• _Required work_:
In the records that follow, the lines from the one containing "Write a Blender" to the one containing "COL = scene.collection", inclusive, are to be given again exactly.

:: Data for the task ::

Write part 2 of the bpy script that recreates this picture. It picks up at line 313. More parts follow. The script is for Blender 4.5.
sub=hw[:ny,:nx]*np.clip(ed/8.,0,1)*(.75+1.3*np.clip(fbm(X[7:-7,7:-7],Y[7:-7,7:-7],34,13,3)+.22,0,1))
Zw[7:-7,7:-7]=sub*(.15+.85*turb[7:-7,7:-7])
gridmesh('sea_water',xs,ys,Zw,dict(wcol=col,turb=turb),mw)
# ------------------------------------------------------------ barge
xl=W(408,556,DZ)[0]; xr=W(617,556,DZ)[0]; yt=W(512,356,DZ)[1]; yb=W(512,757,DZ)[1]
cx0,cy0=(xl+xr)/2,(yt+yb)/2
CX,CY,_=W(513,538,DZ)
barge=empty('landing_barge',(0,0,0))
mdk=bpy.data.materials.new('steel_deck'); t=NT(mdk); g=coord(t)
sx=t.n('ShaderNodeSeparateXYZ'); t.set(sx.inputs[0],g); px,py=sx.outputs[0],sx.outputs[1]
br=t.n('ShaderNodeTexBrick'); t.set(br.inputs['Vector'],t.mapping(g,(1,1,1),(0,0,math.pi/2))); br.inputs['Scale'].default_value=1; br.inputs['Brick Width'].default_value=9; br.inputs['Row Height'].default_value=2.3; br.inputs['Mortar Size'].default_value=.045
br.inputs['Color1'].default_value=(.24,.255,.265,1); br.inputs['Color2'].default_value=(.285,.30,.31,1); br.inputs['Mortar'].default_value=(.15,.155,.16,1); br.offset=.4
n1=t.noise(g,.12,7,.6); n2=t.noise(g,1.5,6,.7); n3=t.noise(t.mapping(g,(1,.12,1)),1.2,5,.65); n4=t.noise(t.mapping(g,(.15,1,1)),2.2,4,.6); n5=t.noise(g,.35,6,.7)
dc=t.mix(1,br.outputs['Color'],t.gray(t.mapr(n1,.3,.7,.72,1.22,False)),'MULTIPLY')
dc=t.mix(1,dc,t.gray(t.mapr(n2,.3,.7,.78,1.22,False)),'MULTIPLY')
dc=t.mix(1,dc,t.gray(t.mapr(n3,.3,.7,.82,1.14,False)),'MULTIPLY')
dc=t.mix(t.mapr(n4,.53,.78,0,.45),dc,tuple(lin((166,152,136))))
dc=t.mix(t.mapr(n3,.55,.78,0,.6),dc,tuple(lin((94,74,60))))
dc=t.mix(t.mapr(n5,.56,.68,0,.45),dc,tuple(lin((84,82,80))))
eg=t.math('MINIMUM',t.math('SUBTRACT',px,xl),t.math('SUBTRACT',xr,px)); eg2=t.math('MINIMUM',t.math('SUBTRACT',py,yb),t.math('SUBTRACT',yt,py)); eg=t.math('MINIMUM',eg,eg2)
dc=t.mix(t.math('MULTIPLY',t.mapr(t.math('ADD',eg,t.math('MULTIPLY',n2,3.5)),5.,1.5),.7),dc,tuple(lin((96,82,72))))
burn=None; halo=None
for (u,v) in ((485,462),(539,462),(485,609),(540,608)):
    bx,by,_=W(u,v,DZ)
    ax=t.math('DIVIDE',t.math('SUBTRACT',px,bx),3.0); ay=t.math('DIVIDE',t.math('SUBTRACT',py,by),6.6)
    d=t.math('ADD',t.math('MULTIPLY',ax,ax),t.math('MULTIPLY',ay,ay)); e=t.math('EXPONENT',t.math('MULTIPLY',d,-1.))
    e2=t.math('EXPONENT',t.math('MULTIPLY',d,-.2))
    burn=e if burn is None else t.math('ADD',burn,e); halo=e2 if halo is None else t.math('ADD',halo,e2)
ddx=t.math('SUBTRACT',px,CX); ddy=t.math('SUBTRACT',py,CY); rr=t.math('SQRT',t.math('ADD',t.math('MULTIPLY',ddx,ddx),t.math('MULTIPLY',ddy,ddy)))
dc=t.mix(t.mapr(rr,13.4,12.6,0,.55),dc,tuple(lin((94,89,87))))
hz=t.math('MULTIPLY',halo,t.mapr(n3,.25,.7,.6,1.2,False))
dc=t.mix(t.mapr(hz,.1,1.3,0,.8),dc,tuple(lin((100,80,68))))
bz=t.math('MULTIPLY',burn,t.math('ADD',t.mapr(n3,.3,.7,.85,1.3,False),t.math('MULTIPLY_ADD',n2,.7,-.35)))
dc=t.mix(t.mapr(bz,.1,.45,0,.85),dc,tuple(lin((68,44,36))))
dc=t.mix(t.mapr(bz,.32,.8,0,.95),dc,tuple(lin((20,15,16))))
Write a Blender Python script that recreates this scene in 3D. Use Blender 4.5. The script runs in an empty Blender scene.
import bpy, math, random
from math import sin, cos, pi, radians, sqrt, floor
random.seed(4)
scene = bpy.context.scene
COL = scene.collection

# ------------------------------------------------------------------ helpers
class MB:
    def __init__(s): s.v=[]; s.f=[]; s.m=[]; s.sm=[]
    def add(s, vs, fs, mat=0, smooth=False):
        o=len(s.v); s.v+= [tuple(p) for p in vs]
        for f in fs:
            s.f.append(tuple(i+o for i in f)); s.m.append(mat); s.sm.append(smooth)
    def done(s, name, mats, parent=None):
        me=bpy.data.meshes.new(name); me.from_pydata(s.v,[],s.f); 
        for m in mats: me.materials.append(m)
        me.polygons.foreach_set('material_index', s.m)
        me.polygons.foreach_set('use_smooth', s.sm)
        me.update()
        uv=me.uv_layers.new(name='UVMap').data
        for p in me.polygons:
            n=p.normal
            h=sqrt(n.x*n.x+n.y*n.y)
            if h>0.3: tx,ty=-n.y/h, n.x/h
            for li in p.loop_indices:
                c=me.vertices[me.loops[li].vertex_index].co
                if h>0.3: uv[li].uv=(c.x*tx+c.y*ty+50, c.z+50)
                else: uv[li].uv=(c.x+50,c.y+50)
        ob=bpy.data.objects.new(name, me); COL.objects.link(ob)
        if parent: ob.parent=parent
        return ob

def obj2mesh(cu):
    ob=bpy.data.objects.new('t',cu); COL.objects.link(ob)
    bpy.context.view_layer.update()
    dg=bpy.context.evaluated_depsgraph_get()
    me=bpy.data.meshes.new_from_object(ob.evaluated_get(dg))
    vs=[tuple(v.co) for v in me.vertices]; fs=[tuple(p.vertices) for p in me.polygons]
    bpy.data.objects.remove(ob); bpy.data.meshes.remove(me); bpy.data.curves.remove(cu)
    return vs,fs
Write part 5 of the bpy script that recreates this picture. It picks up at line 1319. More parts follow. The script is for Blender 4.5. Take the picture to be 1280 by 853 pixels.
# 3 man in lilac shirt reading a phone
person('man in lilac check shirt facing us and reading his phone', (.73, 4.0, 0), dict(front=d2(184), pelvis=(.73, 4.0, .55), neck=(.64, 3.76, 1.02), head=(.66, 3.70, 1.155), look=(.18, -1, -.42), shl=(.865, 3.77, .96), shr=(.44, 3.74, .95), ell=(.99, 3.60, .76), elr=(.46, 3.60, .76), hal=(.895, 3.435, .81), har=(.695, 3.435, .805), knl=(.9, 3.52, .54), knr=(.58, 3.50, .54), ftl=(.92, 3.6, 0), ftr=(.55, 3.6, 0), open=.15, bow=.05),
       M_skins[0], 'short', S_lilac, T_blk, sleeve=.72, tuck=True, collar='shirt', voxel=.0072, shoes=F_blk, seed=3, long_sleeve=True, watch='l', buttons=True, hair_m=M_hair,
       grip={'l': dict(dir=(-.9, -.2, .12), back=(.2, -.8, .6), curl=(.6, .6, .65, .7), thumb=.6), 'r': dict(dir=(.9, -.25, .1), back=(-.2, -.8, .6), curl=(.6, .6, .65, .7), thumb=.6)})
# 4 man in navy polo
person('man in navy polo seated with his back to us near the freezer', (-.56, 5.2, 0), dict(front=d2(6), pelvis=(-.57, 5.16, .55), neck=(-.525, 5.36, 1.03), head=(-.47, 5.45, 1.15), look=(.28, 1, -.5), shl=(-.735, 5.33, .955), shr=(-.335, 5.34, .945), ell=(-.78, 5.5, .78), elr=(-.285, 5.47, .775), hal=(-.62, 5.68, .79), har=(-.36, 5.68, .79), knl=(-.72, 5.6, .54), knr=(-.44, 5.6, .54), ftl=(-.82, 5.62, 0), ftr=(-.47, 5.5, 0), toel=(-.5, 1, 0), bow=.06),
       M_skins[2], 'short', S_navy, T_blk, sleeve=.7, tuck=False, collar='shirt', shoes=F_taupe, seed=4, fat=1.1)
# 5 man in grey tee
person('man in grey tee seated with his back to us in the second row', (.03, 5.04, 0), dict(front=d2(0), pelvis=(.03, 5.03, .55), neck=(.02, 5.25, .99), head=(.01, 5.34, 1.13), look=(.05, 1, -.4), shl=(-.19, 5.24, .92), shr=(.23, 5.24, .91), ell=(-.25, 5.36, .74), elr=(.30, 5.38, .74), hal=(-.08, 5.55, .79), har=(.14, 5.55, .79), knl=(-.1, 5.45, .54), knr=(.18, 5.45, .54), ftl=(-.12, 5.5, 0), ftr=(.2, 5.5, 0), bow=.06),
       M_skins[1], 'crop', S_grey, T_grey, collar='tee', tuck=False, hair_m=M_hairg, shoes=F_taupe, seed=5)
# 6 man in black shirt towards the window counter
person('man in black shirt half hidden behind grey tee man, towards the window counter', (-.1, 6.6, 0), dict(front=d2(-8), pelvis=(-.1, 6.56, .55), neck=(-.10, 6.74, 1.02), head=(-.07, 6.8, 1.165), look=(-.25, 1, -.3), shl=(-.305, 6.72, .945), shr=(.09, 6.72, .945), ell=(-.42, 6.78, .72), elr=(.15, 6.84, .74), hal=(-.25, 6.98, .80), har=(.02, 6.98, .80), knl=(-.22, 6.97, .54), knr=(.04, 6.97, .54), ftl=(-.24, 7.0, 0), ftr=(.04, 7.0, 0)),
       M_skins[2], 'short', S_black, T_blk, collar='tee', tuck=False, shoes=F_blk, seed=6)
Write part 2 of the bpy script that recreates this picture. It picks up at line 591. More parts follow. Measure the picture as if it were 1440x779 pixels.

:::

• _Task solution_:
Write a Blender Python script that recreates this scene in 3D. Use Blender 4.5. The script runs in an empty Blender scene.
import bpy, math, random
from math import sin, cos, pi, radians, sqrt, floor
random.seed(4)
scene = bpy.context.scene
COL = scene.collection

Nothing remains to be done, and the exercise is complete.